Data section —
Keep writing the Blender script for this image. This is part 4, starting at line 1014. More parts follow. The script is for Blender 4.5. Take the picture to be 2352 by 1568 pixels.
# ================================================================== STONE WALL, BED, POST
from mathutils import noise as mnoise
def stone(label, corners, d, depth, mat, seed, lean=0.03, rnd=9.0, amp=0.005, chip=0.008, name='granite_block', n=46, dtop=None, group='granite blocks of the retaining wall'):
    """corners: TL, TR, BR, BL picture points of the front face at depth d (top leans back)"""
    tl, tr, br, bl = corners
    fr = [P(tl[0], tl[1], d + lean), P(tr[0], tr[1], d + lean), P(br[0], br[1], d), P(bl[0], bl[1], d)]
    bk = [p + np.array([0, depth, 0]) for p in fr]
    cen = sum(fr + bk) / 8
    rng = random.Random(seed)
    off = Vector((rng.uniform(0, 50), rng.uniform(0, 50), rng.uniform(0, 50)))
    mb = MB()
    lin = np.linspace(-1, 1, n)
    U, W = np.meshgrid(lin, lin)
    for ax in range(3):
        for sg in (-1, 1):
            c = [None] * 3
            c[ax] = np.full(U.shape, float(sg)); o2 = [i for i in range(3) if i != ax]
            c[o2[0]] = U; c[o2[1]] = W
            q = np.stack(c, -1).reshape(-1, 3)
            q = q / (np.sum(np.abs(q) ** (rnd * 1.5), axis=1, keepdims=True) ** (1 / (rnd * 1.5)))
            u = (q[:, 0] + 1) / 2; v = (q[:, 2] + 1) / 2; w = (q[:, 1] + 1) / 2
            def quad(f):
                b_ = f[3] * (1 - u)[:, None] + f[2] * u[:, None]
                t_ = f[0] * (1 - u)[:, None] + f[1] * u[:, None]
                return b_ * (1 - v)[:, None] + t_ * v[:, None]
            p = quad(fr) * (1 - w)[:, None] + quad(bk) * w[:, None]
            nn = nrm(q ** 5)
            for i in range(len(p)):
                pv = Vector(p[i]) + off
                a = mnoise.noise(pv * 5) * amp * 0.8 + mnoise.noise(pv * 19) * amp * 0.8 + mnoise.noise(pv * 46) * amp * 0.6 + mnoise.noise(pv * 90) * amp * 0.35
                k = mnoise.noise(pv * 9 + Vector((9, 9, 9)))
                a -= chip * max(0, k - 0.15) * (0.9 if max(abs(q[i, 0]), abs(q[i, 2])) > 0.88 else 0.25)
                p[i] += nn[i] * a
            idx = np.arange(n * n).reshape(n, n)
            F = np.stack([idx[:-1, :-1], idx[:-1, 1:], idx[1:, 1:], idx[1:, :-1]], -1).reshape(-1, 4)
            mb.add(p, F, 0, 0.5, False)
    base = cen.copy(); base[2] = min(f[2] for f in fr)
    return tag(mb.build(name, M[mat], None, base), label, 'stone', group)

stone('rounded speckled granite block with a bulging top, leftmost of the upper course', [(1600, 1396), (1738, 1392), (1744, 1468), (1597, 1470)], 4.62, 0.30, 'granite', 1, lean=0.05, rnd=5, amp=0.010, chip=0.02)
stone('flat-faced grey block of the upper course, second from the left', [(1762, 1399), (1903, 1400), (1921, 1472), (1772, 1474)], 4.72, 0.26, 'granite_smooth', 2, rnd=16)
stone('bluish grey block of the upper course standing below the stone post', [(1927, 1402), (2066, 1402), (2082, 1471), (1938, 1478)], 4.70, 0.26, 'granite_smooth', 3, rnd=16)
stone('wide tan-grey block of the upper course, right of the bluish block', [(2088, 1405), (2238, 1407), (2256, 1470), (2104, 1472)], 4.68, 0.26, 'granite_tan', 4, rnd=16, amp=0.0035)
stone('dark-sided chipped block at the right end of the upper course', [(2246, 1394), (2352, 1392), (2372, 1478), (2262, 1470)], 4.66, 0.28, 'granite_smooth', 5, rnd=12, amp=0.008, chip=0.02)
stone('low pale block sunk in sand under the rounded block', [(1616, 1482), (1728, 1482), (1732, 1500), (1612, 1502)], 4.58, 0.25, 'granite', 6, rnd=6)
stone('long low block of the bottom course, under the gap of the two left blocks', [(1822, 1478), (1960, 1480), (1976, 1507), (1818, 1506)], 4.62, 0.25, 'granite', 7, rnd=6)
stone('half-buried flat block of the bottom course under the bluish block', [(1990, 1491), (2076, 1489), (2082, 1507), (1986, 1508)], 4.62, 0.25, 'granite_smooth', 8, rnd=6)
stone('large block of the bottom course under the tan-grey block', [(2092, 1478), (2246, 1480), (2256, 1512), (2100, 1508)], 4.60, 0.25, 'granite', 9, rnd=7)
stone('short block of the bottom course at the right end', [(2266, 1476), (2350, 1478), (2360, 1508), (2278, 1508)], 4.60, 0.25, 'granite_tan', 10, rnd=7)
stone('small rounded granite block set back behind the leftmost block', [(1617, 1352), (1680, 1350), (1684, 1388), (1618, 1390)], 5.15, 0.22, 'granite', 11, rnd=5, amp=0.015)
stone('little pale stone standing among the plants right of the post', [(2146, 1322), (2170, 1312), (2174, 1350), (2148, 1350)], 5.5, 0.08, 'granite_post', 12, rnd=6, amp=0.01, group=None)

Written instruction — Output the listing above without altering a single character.

Solution —
Keep writing the Blender script for this image. This is part 4, starting at line 1014. More parts follow. The script is for Blender 4.5. Take the picture to be 2352 by 1568 pixels.
# ================================================================== STONE WALL, BED, POST
from mathutils import noise as mnoise
def stone(label, corners, d, depth, mat, seed, lean=0.03, rnd=9.0, amp=0.005, chip=0.008, name='granite_block', n=46, dtop=None, group='granite blocks of the retaining wall'):
    """corners: TL, TR, BR, BL picture points of the front face at depth d (top leans back)"""
    tl, tr, br, bl = corners
    fr = [P(tl[0], tl[1], d + lean), P(tr[0], tr[1], d + lean), P(br[0], br[1], d), P(bl[0], bl[1], d)]
    bk = [p + np.array([0, depth, 0]) for p in fr]
    cen = sum(fr + bk) / 8
    rng = random.Random(seed)
    off = Vector((rng.uniform(0, 50), rng.uniform(0, 50), rng.uniform(0, 50)))
    mb = MB()
    lin = np.linspace(-1, 1, n)
    U, W = np.meshgrid(lin, lin)
    for ax in range(3):
        for sg in (-1, 1):
            c = [None] * 3
            c[ax] = np.full(U.shape, float(sg)); o2 = [i for i in range(3) if i != ax]
            c[o2[0]] = U; c[o2[1]] = W
            q = np.stack(c, -1).reshape(-1, 3)
            q = q / (np.sum(np.abs(q) ** (rnd * 1.5), axis=1, keepdims=True) ** (1 / (rnd * 1.5)))
            u = (q[:, 0] + 1) / 2; v = (q[:, 2] + 1) / 2; w = (q[:, 1] + 1) / 2
            def quad(f):
                b_ = f[3] * (1 - u)[:, None] + f[2] * u[:, None]
                t_ = f[0] * (1 - u)[:, None] + f[1] * u[:, None]
                return b_ * (1 - v)[:, None] + t_ * v[:, None]
            p = quad(fr) * (1 - w)[:, None] + quad(bk) * w[:, None]
            nn = nrm(q ** 5)
            for i in range(len(p)):
                pv = Vector(p[i]) + off
                a = mnoise.noise(pv * 5) * amp * 0.8 + mnoise.noise(pv * 19) * amp * 0.8 + mnoise.noise(pv * 46) * amp * 0.6 + mnoise.noise(pv * 90) * amp * 0.35
                k = mnoise.noise(pv * 9 + Vector((9, 9, 9)))
                a -= chip * max(0, k - 0.15) * (0.9 if max(abs(q[i, 0]), abs(q[i, 2])) > 0.88 else 0.25)
                p[i] += nn[i] * a
            idx = np.arange(n * n).reshape(n, n)
            F = np.stack([idx[:-1, :-1], idx[:-1, 1:], idx[1:, 1:], idx[1:, :-1]], -1).reshape(-1, 4)
            mb.add(p, F, 0, 0.5, False)
    base = cen.copy(); base[2] = min(f[2] for f in fr)
    return tag(mb.build(name, M[mat], None, base), label, 'stone', group)

stone('rounded speckled granite block with a bulging top, leftmost of the upper course', [(1600, 1396), (1738, 1392), (1744, 1468), (1597, 1470)], 4.62, 0.30, 'granite', 1, lean=0.05, rnd=5, amp=0.010, chip=0.02)
stone('flat-faced grey block of the upper course, second from the left', [(1762, 1399), (1903, 1400), (1921, 1472), (1772, 1474)], 4.72, 0.26, 'granite_smooth', 2, rnd=16)
stone('bluish grey block of the upper course standing below the stone post', [(1927, 1402), (2066, 1402), (2082, 1471), (1938, 1478)], 4.70, 0.26, 'granite_smooth', 3, rnd=16)
stone('wide tan-grey block of the upper course, right of the bluish block', [(2088, 1405), (2238, 1407), (2256, 1470), (2104, 1472)], 4.68, 0.26, 'granite_tan', 4, rnd=16, amp=0.0035)
stone('dark-sided chipped block at the right end of the upper course', [(2246, 1394), (2352, 1392), (2372, 1478), (2262, 1470)], 4.66, 0.28, 'granite_smooth', 5, rnd=12, amp=0.008, chip=0.02)
stone('low pale block sunk in sand under the rounded block', [(1616, 1482), (1728, 1482), (1732, 1500), (1612, 1502)], 4.58, 0.25, 'granite', 6, rnd=6)
stone('long low block of the bottom course, under the gap of the two left blocks', [(1822, 1478), (1960, 1480), (1976, 1507), (1818, 1506)], 4.62, 0.25, 'granite', 7, rnd=6)
stone('half-buried flat block of the bottom course under the bluish block', [(1990, 1491), (2076, 1489), (2082, 1507), (1986, 1508)], 4.62, 0.25, 'granite_smooth', 8, rnd=6)
stone('large block of the bottom course under the tan-grey block', [(2092, 1478), (2246, 1480), (2256, 1512), (2100, 1508)], 4.60, 0.25, 'granite', 9, rnd=7)
stone('short block of the bottom course at the right end', [(2266, 1476), (2350, 1478), (2360, 1508), (2278, 1508)], 4.60, 0.25, 'granite_tan', 10, rnd=7)
stone('small rounded granite block set back behind the leftmost block', [(1617, 1352), (1680, 1350), (1684, 1388), (1618, 1390)], 5.15, 0.22, 'granite', 11, rnd=5, amp=0.015)
stone('little pale stone standing among the plants right of the post', [(2146, 1322), (2170, 1312), (2174, 1350), (2148, 1350)], 5.5, 0.08, 'granite_post', 12, rnd=6, amp=0.01, group=None)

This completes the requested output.